The US State Department said on Tuesday that it will pay up to $7 million for tips about Talal Hamiyah, head of Hezbollah’s foreign operations, and $5 million for Fu’ad Shukr, a top military officer of the movement.
Nathan Sales, the State Department’s coordinator for counterterrorism, told reporters that the reward, the first of its kind in a decade, was “another step to increase the pressure” on Hezbollah.
Sales denounced the resistance movement as a “global threat” and stressed that “countering Hezbollah is a top priority for the [US President Donald] Trump administration.”
He further signaled that Washington would press countries into designating Hezbollah as a terrorist group and into making no distinction between the group’s political and military wings.
“Hezbollah has no political wing. It is a single organization, a terrorist organization,” he claimed.
The US labels the entire Hezbollah a terrorist organization. Most recently, the Congress Foreign Affairs committee voted for a network of additional sanctions against the movement.
Additionally on Tuesday, Nicholas Rasmussen, director of the US National Counterterrorism Center (NCTC), claimed that Hezbollah “seeks to develop and maintain a global capability to carry out acts of terror.”
“We in the intelligence community do in fact see continued activity on behalf of Hezbollah here inside the homeland,” Rasmussen added.
Separately, Israeli minister of military affairs, Avigdor Lieberman, claimed that Hezbollah controls the Lebanese army.

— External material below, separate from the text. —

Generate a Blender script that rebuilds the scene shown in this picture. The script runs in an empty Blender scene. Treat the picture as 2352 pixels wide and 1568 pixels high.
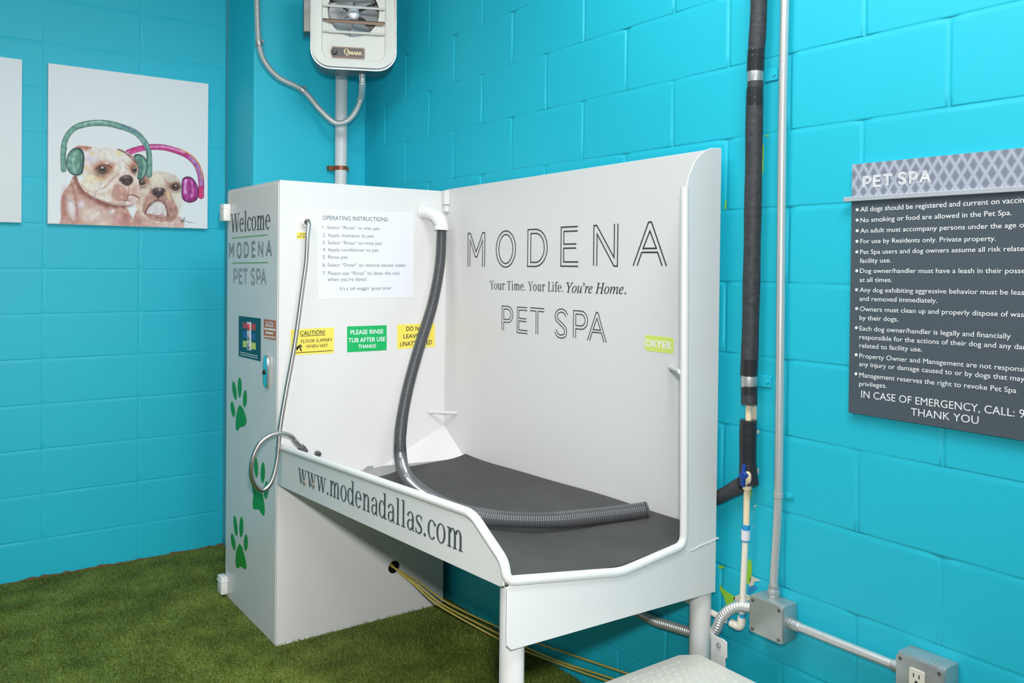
import bpy, bmesh, math, random
import numpy as np
from mathutils import Vector, Matrix
random.seed(7); rng = np.random.default_rng(7)
SC = bpy.context.scene
COL = SC.collection

# ---------------------------------------------------------------- camera
CAM_H = 1.427
FPX, CX, CYP = 1965.84, 1176.0, 631.78      # focal length and principal point of the 2352x1568 frame
YAW, PITCH, ROLL = math.radians(35.6955), math.radians(0.6947), math.radians(0.6248)
_f = np.array([math.sin(YAW)*math.cos(PITCH), math.cos(YAW)*math.cos(PITCH), -math.sin(PITCH)])
_r0 = np.array([math.cos(YAW), -math.sin(YAW), 0.0]); _u0 = np.cross(_r0, _f)
_r = _r0*math.cos(ROLL) + _u0*math.sin(ROLL); _u = -_r0*math.sin(ROLL) + _u0*math.cos(ROLL)
cam = bpy.data.cameras.new('camera'); cam.sensor_width = 36.0; cam.sensor_fit = 'HORIZONTAL'
cam.lens = 36.0*FPX/2352.0
cam.shift_y = -(784.0-CYP)/2352.0
cam.clip_start = 0.02
camo = bpy.data.objects.new('camera', cam); COL.objects.link(camo)
camo.matrix_world = Matrix(((_r[0], _u[0], -_f[0], 0), (_r[1], _u[1], -_f[1], 0), (_r[2], _u[2], -_f[2], CAM_H), (0, 0, 0, 1)))
SC.camera = camo

# ---------------------------------------------------------------- light and exposure
SC.view_settings.view_transform = 'Standard'
SC.view_settings.look = 'None'
SC.view_settings.gamma = 1.0
SC.view_settings.use_curve_mapping = False
SC.view_settings.exposure = 0.0
wd = bpy.data.worlds.new('world'); SC.world = wd; wd.use_nodes = True
wd.node_tree.nodes['Background'].inputs[0].default_value = (1.0, 0.99, 0.97, 1)
wd.node_tree.nodes['Background'].inputs[1].default_value = 0.27
def area_light(name, loc, target, size, power, color=(1, 1, 1)):
    l = bpy.data.lights.new(name, 'AREA'); l.shape = 'DISK'; l.size = size; l.energy = power; l.color = color
    o = bpy.data.objects.new(name, l); COL.objects.link(o); o.location = loc
    o.rotation_euler = (Vector(target)-Vector(loc)).to_track_quat('-Z', 'Y').to_euler()
    return o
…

“We are talking about Hezbollah and the Lebanese army, and to my regret this is the reality. The Lebanese army has turned into an integral part of Hezbollah’s command structure,” he added.
Hezbollah has played a critical role in the Syrian military’s counter-terrorism operations over the past few years. The movement says the mission is aimed at preventing the spillover of the Syria crisis into Lebanon.

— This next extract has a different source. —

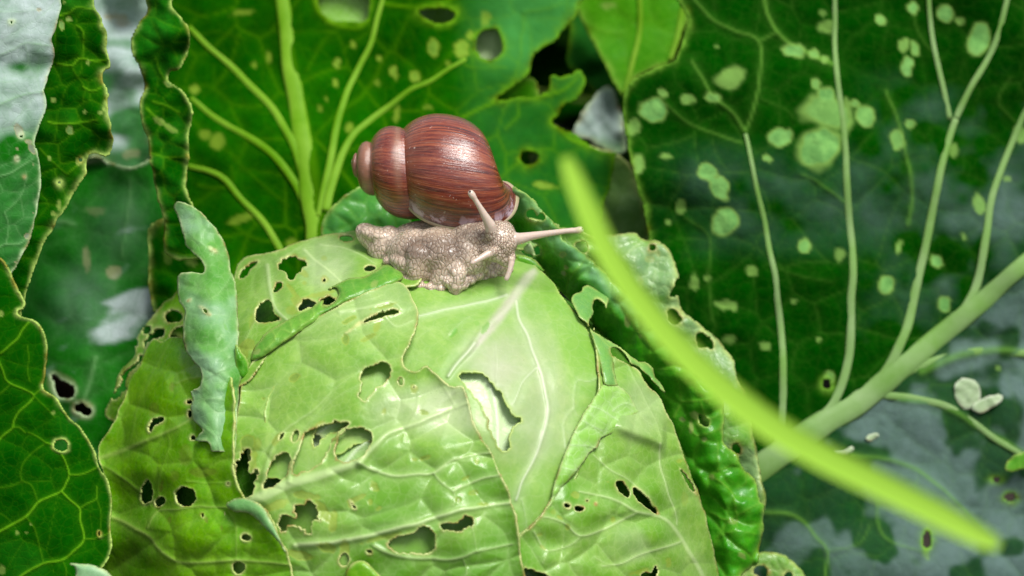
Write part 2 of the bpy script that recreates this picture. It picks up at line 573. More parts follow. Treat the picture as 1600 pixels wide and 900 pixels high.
M['bright'] = leafmat('bright_green_leaf', (0.06, 0.29, 0.006, 1), (0.16, 0.45, 0.022, 1), (0.42, 0.64, 0.12, 1), (0.56, 0.68, 0.20, 1),
                      (0.36, 0.44, 0.12, 1), (0.34, 0.56, 0.28, 1), 0.30, 0.2, 60, 420, 0.08, 0.3, spec=0.4)
M['kdark'] = leafmat('dark_wrapper_leaf', (0.018, 0.24, 0.003, 1), (0.075, 0.42, 0.010, 1), (0.20, 0.44, 0.04, 1), (0.40, 0.58, 0.12, 1),
                     (0.40, 0.46, 0.14, 1), (0.22, 0.46, 0.22, 1), 0.28, 0.25, 60, 420, 0.08, 0.3, coat=0.06, spec=0.3)
M['lacy'] = leafmat('lacy_wrapper_leaf', (0.09, 0.28, 0.02, 1), (0.24, 0.46, 0.08, 1), (0.45, 0.64, 0.25, 1), (0.50, 0.60, 0.18, 1),
                    (0.34, 0.42, 0.12, 1), (0.34, 0.46, 0.36, 1), 0.34, 0.18, 60, 420, 0.3, 0.2, spec=0.4)
M['slate'] = leafmat('slate_wax_and_sheen_leaf', (0.002, 0.10, 0.001, 1), (0.012, 0.20, 0.004, 1), (0.20, 0.42, 0.16, 1), (0.50, 0.66, 0.36, 1),
                     (0.40, 0.36, 0.20, 1), (0.46, 0.56, 0.55, 1), 0.42, 0.12, 40, 420, 0.15, 0.25, spec=0.05, netcol=0.05)
M['deep'] = leafmat('deep_green_leaf', (0.0012, 0.058, 0.0006, 1), (0.005, 0.125, 0.001, 1), (0.17, 0.46, 0.012, 1), (0.55, 0.76, 0.18, 1),
                    (0.34, 0.48, 0.10, 1), (0.02, 0.22, 0.01, 1), 0.45, 0.25, 30, 420, 0.2, 0.2, spec=0.0, netcol=0.04)
M['back'] = leafmat('background_leaf', (0.0008, 0.055, 0.0002, 1), (0.010, 0.16, 0.0006, 1), (0.13, 0.36, 0.004, 1), (0.16, 0.38, 0.012, 1),
                    (0.30, 0.46, 0.04, 1), (0.06, 0.30, 0.06, 1), 0.5, 0.3, 26, 300, 0.2, 0.2, spec=0.0, netcol=0.04)
M['backdark'] = leafmat('dark_veined_leaf', (0.0004, 0.024, 0.0003, 1), (0.0015, 0.066, 0.0005, 1), (0.13, 0.32, 0.04, 1), (0.18, 0.40, 0.04, 1),
                        (0.26, 0.48, 0.10, 1), (0.12, 0.19, 0.175, 1), 0.45, 0.14, 22, 300, 0.2, 0.2, spec=0.0, netcol=0.03)
M['backlime'] = leafmat('lime_background_leaf', (0.035, 0.24, 0.001, 1), (0.09, 0.38, 0.006, 1), (0.26, 0.52, 0.04, 1), (0.30, 0.52, 0.06, 1),
                        (0.34, 0.46, 0.1, 1), (0.3, 0.4, 0.35, 1), 0.45, 0.35, 26, 300, 0.2, 0.2, spec=0.05)
M['scrap'] = leafmat('pale_scrap', (0.30, 0.44, 0.22, 1), (0.46, 0.58, 0.36, 1), (0.7, 0.74, 0.6, 1), (0.7, 0.74, 0.6, 1),
                     (0.4, 0.4, 0.2, 1), (0.6, 0.6, 0.5, 1), 0.5, 0.2)

def plain(name, col, rough_=0.5, transl=0.0, col2=None, scale=40, spec=0.5):
    m, nt, b, out = new_mat(name)
    tc = nt.nodes.new('ShaderNodeTexCoord')
    n = noise_n(nt, tc.outputs['Object'], scale, 5, 0.6)
    col2 = col2 or tuple(c * 0.75 for c in col[:3]) + (1,)
    c = mixc(nt, ramp(nt, n, [(0.35, gray(0)), (0.65, gray(1))]), col, col2)
    nt.links.new(c, b.inputs['Base Color'])
    b.inputs['Roughness'].default_value = rough_
    b.inputs['Specular IOR Level'].default_value = spec
    bp = nt.nodes.new('ShaderNodeBump')
    bp.inputs['Strength'].default_value = 0.4; bp.inputs['Distance'].default_value = 0.0008
    nt.links.new(n, bp.inputs['Height']); nt.links.new(bp.outputs[0], b.inputs['Normal'])
    if transl:
        tr = nt.nodes.new('ShaderNodeBsdfTranslucent'); nt.links.new(c, tr.inputs['Color'])
        mx = nt.nodes.new('ShaderNodeMixShader'); mx.inputs[0].default_value = transl
        nt.links.new(b.outputs[0], mx.inputs[1]); nt.links.new(tr.outputs[0], mx.inputs[2])
        nt.links.new(mx.outputs[0], out.inputs['Surface'])
    return m

M['rib'] = plain('leaf_rib', (0.12, 0.32, 0.004, 1), 0.5, 0.2, (0.22, 0.44, 0.03, 1), 60, 0.1)
M['ribpale'] = plain('pale_leaf_rib', (0.24, 0.38, 0.15, 1), 0.5, 0.12, (0.15, 0.31, 0.06, 1), 60, 0.1)
M['soil'] = plain('soil_surface', (0.035, 0.024, 0.015, 1), 0.9, 0, (0.015, 0.011, 0.008, 1), 60)
M['blade'] = plain('grass_blade_skin', (0.40, 0.70, 0.07, 1), 0.7, 0.3, (0.44, 0.72, 0.09, 1), 20, 0.1)

# ------------------------------------------------------------------ the ground
g = 40
gx, gy = np.meshgrid(np.linspace(-1, 1, g), np.linspace(-1, 1, g))
gx = np.sign(gx) * np.abs(gx) ** 3 * 60; gy = np.sign(gy) * np.abs(gy) ** 3 * 60
gz = 0.006 * fbm(gx * 1000, gy * 1000, 120, 5) - 0.004
gi = np.arange(g * g).reshape(g, g)
GF = np.stack([gi[:-1, :-1].ravel(), gi[:-1, 1:].ravel(), gi[1:, 1:].ravel(), gi[1:, :-1].ravel()], 1)
gr = mesh_obj('soil_ground', np.stack([gx.ravel(), gy.ravel(), gz.ravel()], 1), GF, M['soil'])
gr['kind'] = 'structure'

# ------------------------------------------------------------------ the cabbage under the snail
HC = P(645, 870, -280)
plant = thing('cabbage_plant', (float(HC[0]), float(HC[1]), 0.0),
              'pale green cabbage head riddled with slug holes, carrying the snail on top', 'cabbage')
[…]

In the latest gain against terrorists, Hezbollah and the Syrian military successfully purged ISIS elements from Syria’s Qalamoun region on Lebanon’s border. The Qalamoun operation came following a similar joint campaign at Lebanon’s highlands of Arsal.
Now, the US and Israel see their interests at stake as their proxy militants have been dealt heavy blows amid sweeping advances by Syrian government forces on the battlefield.
On Sunday, Hezbollah Secretary General Sayyed Hassan Nasrallah said US sanctions had affected the group, but vowed that the bans would not weaken the group’s resolve.
“There is a new American policy against Hezbollah,” Nasrallah said in a televised speech. “But it will not change Hezbollah’s course – not in our positions against Israel, against the Takfiris, against the US scheme in the region or internally within Lebanon.”
He also blamed the US for delaying the battle against the ISIS Takfiri terrorist outfit on the Lebanese-Syrian border.